Netflix set up shop here a year ago, shunning other lower-cost places in the United States and overseas, because it thought that Oregonians would present a friendlier voice to its customers. Then in July, Netflix took an unusual step for a Web-based company: it eliminated e-mail-based customer service inquiries. Now all questions, complaints and suggestions go to the Hillsboro call center, which is open 24 hours a day. The company's toll-free number, previously buried on the Web site, is now prominently displayed.

Netflix is bucking several trends in customer service. Booz Allen Hamilton, a management consulting firm, and Duke University studied 600 companies last year and found a continued increase not just in outsourcing, but also offshoring, in which call centers are moved overseas...

Netflix's decision to greet anxious consumers with a human voice, not an e-mail, is also unusual in corporate customer service. "It's very interesting and counter to everything anybody else is doing," said Tom Adams, the president of Adams Media Research, a market research firm in Carmel, Calif. "Everyone else is making it almost impossible to find a human."

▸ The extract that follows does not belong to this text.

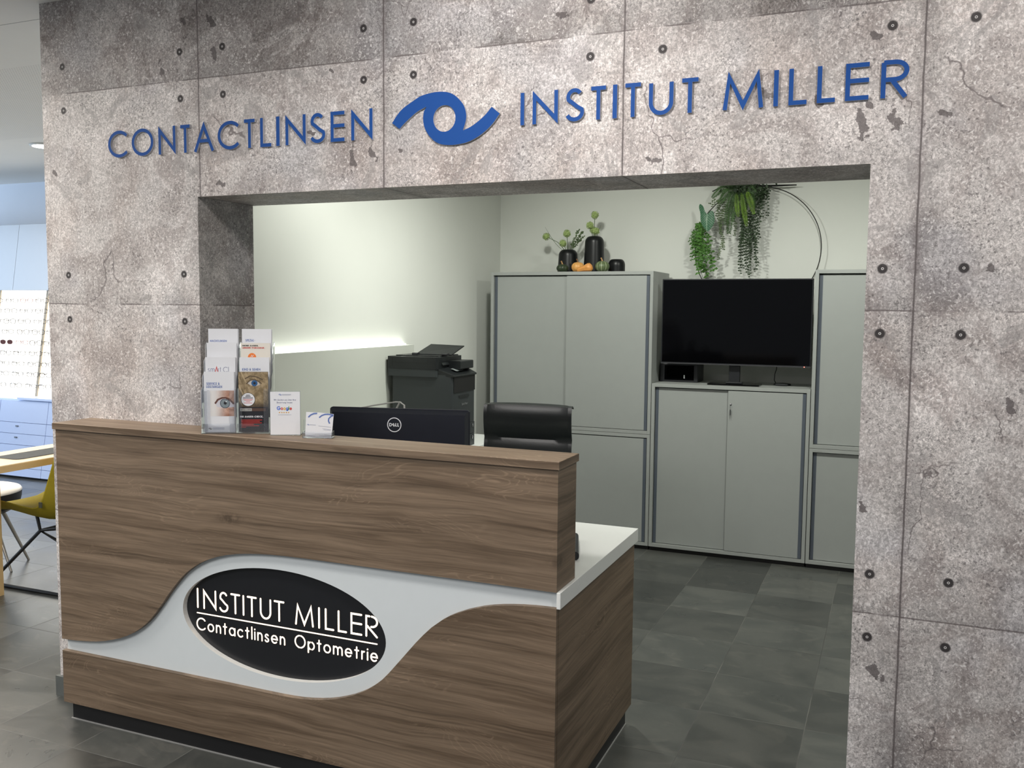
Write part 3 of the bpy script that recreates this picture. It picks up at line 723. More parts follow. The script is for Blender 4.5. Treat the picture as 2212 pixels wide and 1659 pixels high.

In contrast, Blockbuster outsources a portion of its customer service, and when people do call, they are encouraged to use the Web site instead. Its call center is open only during business hours, said Shane Evangelist, senior vice president and general manager for Blockbuster Online, because the majority of customers prefer e-mail support, which is available 24 hours a day. "Our online customers are comfortable using e-mail to communicate," he said.

Over the past decade or so, Corporate America has been relentlessly improving its efficiency. In general, this is a great thing, because it means we get better goods for less money. But it's easy for firms to take these steps too far. Netflix is making a bet that by spending more in order to treat their customers better, their profits will ultimately rise. I sincerely hope they're right.